* **What you need to do**: Copy out every line exactly, passing over the pictures.

* BEGIN *

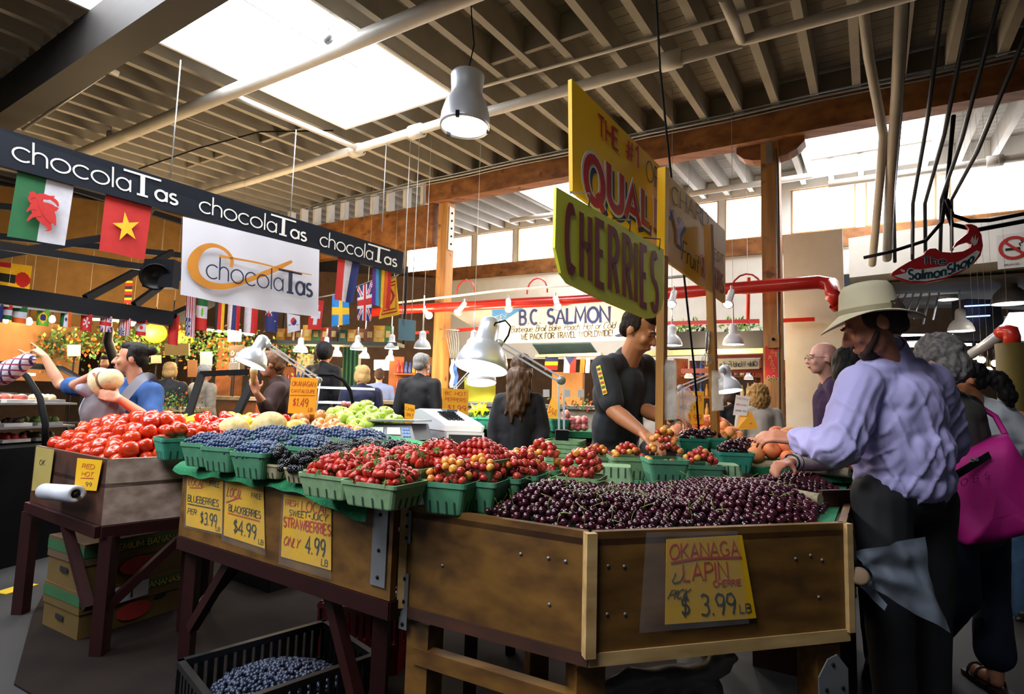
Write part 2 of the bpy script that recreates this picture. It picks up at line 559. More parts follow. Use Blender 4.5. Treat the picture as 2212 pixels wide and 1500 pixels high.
g.add([RF(SK[0], SK[3], .32), RF(SK[1], SK[3], .32), RF(SK[1], .95, .32), RF(SK[0], .95, .32)], [(0, 1, 2, 3)])
struct(g, 'ceiling', creamd)
nt = 2
k = -30
while k <= 14:
    a = -.35+k*.412
    spans = [(-13.0, .1), (.12, 3.45)]
    out = []
    for s0, s1 in spans:
        segs = [(s0, s1)]
        for a0, a1, b0, b1 in holes:
            if a0-.03 < a < a1+.03: segs = [t for s in segs for t in ((s[0], min(s[1], b0)), (max(s[0], b1), s[1])) if t[1]-t[0] > .1]
        out += segs
    for s0, s1 in out:
        g = G()
        board(g, a-.04, a+.04, s0, s1, 0, .279)
        struct(g, 'trim_%d' % nt, cream)
        nt += 1
    k += 1
# blocking between the joists above the timber beam
for k in range(-30, 14):
    a = -.35+(k+.5)*.412
    g = G()
    board(g, a-.165, a+.165, -.02, .03, .02, .27)
    if k % 5 < 3: board(g, a-.165, a+.165, -2.55, -2.5, .02, .27) if not (SK[0]-.3 < a < SK[1]+.3) else None
    struct(g, 'trim_%d' % nt, creamd)
    nt += 1
# skylights, the added unseen one included: glazing, curb and glazing bars
for i, (a0, a1, b0, b1) in enumerate(holes):
    g = G()
    g.add([RF(a0, b0, .3), RF(a1, b0, .3), RF(a1, b1, .3), RF(a0, b1, .3)], [(0, 1, 2, 3)])
    w = struct(g, 'window_%d' % (i+1), glow)
    f = G()
    t = .035
    for (c0, c1, e0, e1) in ((a0-t, a0, b0-t, b1+t), (a1, a1+t, b0-t, b1+t), (a0, a1, b1, b1+t)): board(f, c0, c1, e0, e1, -.005, .3, 0)
    f.make('window_frame', [white], w)
    f = G()
    if i == 0:
        for bb in (-3.6, -5.2): f.bar(RF((a0+a1)/2+.25, bb, .26), RF(a1, bb+.02, .26), .012, .012)
        f.bar(RF((a0+a1)/2+.05, -2.9, .26), RF((a0+a1)/2+.05, b0, .26), .018, .018)
        f.make('glazing_bar', [mat('grey_bar', 'a9a9a6', .5)], w)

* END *

* **Correct response**:
Write part 2 of the bpy script that recreates this picture. It picks up at line 559. More parts follow. Use Blender 4.5. Treat the picture as 2212 pixels wide and 1500 pixels high.
g.add([RF(SK[0], SK[3], .32), RF(SK[1], SK[3], .32), RF(SK[1], .95, .32), RF(SK[0], .95, .32)], [(0, 1, 2, 3)])
struct(g, 'ceiling', creamd)
nt = 2
k = -30
while k <= 14:
    a = -.35+k*.412
    spans = [(-13.0, .1), (.12, 3.45)]
    out = []
    for s0, s1 in spans:
        segs = [(s0, s1)]
        for a0, a1, b0, b1 in holes:
            if a0-.03 < a < a1+.03: segs = [t for s in segs for t in ((s[0], min(s[1], b0)), (max(s[0], b1), s[1])) if t[1]-t[0] > .1]
        out += segs
    for s0, s1 in out:
        g = G()
        board(g, a-.04, a+.04, s0, s1, 0, .279)
        struct(g, 'trim_%d' % nt, cream)
        nt += 1
    k += 1
# blocking between the joists above the timber beam
for k in range(-30, 14):
    a = -.35+(k+.5)*.412
    g = G()
    board(g, a-.165, a+.165, -.02, .03, .02, .27)
    if k % 5 < 3: board(g, a-.165, a+.165, -2.55, -2.5, .02, .27) if not (SK[0]-.3 < a < SK[1]+.3) else None
    struct(g, 'trim_%d' % nt, creamd)
    nt += 1
# skylights, the added unseen one included: glazing, curb and glazing bars
for i, (a0, a1, b0, b1) in enumerate(holes):
    g = G()
    g.add([RF(a0, b0, .3), RF(a1, b0, .3), RF(a1, b1, .3), RF(a0, b1, .3)], [(0, 1, 2, 3)])
    w = struct(g, 'window_%d' % (i+1), glow)
    f = G()
    t = .035
    for (c0, c1, e0, e1) in ((a0-t, a0, b0-t, b1+t), (a1, a1+t, b0-t, b1+t), (a0, a1, b1, b1+t)): board(f, c0, c1, e0, e1, -.005, .3, 0)
    f.make('window_frame', [white], w)
    f = G()
    if i == 0:
        for bb in (-3.6, -5.2): f.bar(RF((a0+a1)/2+.25, bb, .26), RF(a1, bb+.02, .26), .012, .012)
        f.bar(RF((a0+a1)/2+.05, -2.9, .26), RF((a0+a1)/2+.05, b0, .26), .018, .018)
        f.make('glazing_bar', [mat('grey_bar', 'a9a9a6', .5)], w)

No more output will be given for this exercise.